A partire da quanto indicato e preconizzato nelle limitate iniziative di pianificazione di area vasta (il PSP della Provincia di Potenza ma anche le proposte contenute nel Documento Preliminare, mai approvato, del PSP della provincia di Matera) la revisione della legge regionale in materia di governo del territorio dovrà fondarsi su un modello di pianificazione più aderente ai caratteri ed alle dinamiche specifiche del contesto territoriale regionale e sub-regionale, all'interno di un più chiaro ed incisivo processo di aggregazione dei Comuni che la Regione dovrà coordinare e promuovere, superando incertezze ed ambiguità che hanno caratterizzato la sua azione nel recente passato.

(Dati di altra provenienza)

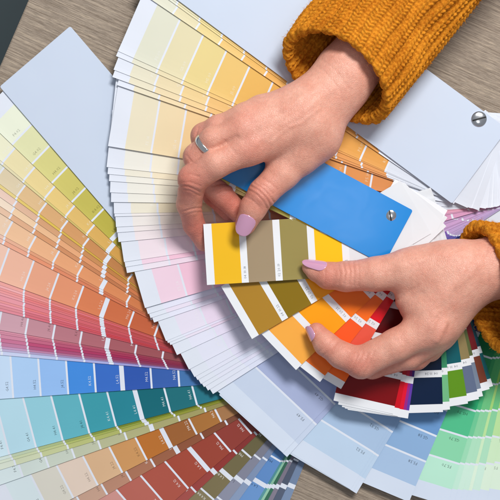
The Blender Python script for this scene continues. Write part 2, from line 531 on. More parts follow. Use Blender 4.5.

Alla scala regionale priorità assoluta è rappresentata dalla approvazione in tempi non lunghi del Piano Paesaggistico Regionale (PPR) che si pone oggi come il riferimento più utile per la pianificazione spaziale di area vasta e comunale, in riferimento a chiari e condivisi obiettivi di qualità per il paesaggio ed il territorio ed alla definizione di una nuova vision di sviluppo della regione ancorata ad alcuni progetti strategici. In questo il PPR dovrà essere certamente sostitutivo del QSR e della CRS previsti dalla legge 23/99, ma anche, in prospettiva, degli stessi piani strutturali ancorati alla dimensione provinciale. Le attività di redazione del PPR, avviate già da diversi anni, dovranno concludersi in tempi non lunghi perché la Regione possa avere un adeguato strumento per la tutela e la valorizzazione del territorio ma anche per portare a sintesi politiche e strategie di settore.

LA SCHEDA SULLA LEGGE URBANISTICA VIGENTE E I DATI DELLA REGIONE a cura di Antonello Azzato e Piergiuseppe Pontrandolfi

DOSSIER URBANISTICA. Le 21 leggi regionali a confronto, con testi aggiornati, i commenti degli esperti e le schede di sintesi

Note:
(1) Che vide la redazione in poco più di dieci anni di circa 1.300 strumenti urbanistici, generali ed attuativi, da parte dei 131 comuni della regione (il 56% sulla base di leggi ordinarie ed il 44% sulla base della legislazione straordinaria per la ricostruzione; il 25% è costituito da strumenti urbanistici generali ed il 75% da piani attuativi) con una media di circa 9 piani a Comune (tra strumenti di nuova redazione e varianti a piani vigenti).